Desde aquí no vemos los pueblos rodeados por las Sierras de Pradales, Somosierra y el macizo de Ayllón, que nos mostraba el cerro vacío, colocado en el centro del nordeste de Segovia, discreto.
Vamos puliendo, la postura del nuevo jinete, que me pregunta por la forma de evitar los botes cuando marchamos al trote.
Has de relajar tu cintura, después de sujetar los estribos con las puntas de los pies distendidos. Así la cadera sube y baja, pegada a la montura, sin que tus hombros, se zarandeen, teniendo como bisagra tu talle elástico.
A un no lo consigue, sus rodillas no bajan lo suficiente y adelanta un poco sus pies buscando el apoyo en los estribos consiguiendo rebotar en la montura a cada tranco.
En la cañada, trotamos por la pradera manchada de flores blancas, libradas de las pisadas que marcaran el carril dividido en Terradillos; de donde dicen los archivos, que vivieron hombres en casas hechas de tierra.
o lugar de juncos, mientras nosotros, por el sedero que se ramificó hacia la izquierda, vamos metiéndonos entre independientes macizos de plantas leñosas.
Acuden otras trochas desde la cañada relegada en demanda de la dirección que llevamos, para ahorrar pisadas a los pies o vueltas a las ruedas abrasivas del prado tierno.
Busca la real vía de los trashumantes al termino municipal de Bercimuel Por el cordel de ganados acudimos despacio a los arrabales del robledal, desde el que vemos las casas del pueblo alzado, mas allá de la carretera rápida que viene de Boceguillas y pasa, por donde posamos durante un momento nuestras miradas.

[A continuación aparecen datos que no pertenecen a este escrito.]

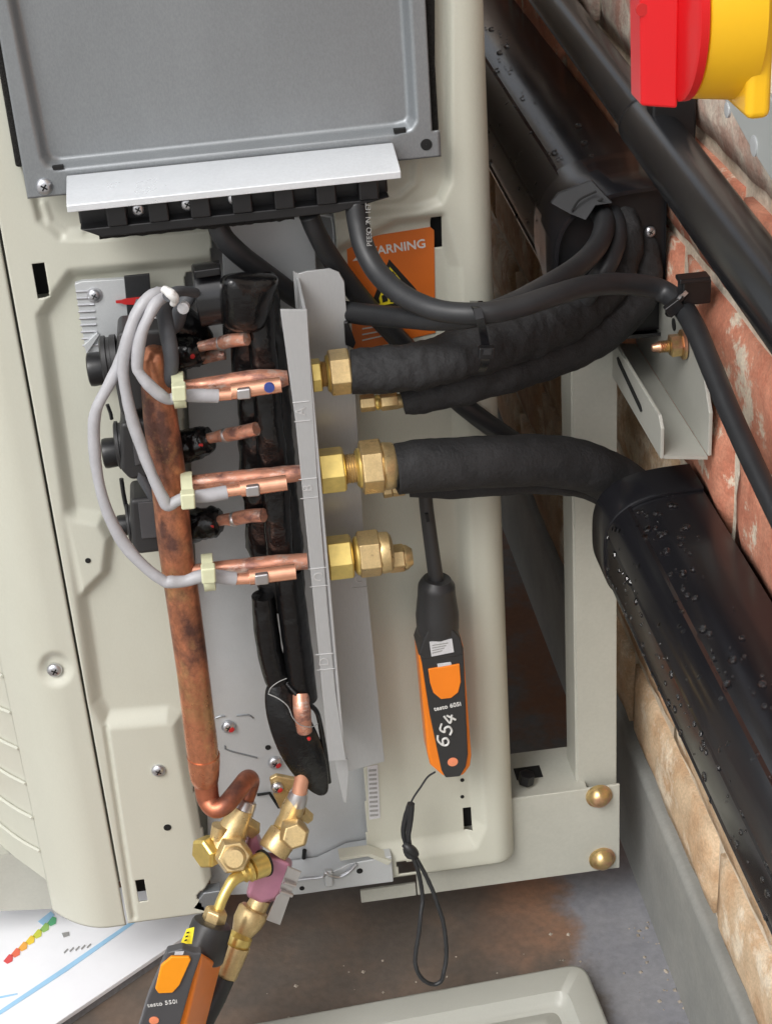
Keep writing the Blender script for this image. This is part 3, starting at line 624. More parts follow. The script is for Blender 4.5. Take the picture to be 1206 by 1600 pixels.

Los tejados de Pajarejos vienen, por la transparencia de la tarde, a confirmarnos la distancia corta que separa los pueblos de esta desparramada comarca.

Al descender por el camino blanco, marchamos al vivo paso que marca mi caballo tordo, seguido por el alazán menudo, del joven con afición.
Por el camino le nombro las distintas partes del animal que nos porta.
En el puente Nuevo, llamado así desde que lo fue. Hace muchos años, Andrés, que así se llama mi amigo de nueve años, pone al trote la voluntad de su caballo, para ascender hacia la eras, ocupadas por la presencia del frontón y unas naves almacén que nublan las piedras lamidas, del salegar.
Quedó en el hondo, el agua limpia que viene de Fresno de la Fuente, por el arroyo de la Rotura. Y ya en las cuadras, miro yo cómo a las piernas atrofiadas de Andrés, les cuesta obedecer sus ordenes.

Otro día mejorará el trote sentado, marchando sin estribos, por ahora es suficiente, montar a caballo es un deporte de los mas completos y la montura no es una cómoda butaca inmóvil.
A este movimiento se tiene que acostumbrar el cuerpo, paulatinamente, para no machacarse en exceso y poder trasformar a la persona en jinete, sin que casi sé de cuenta su mente.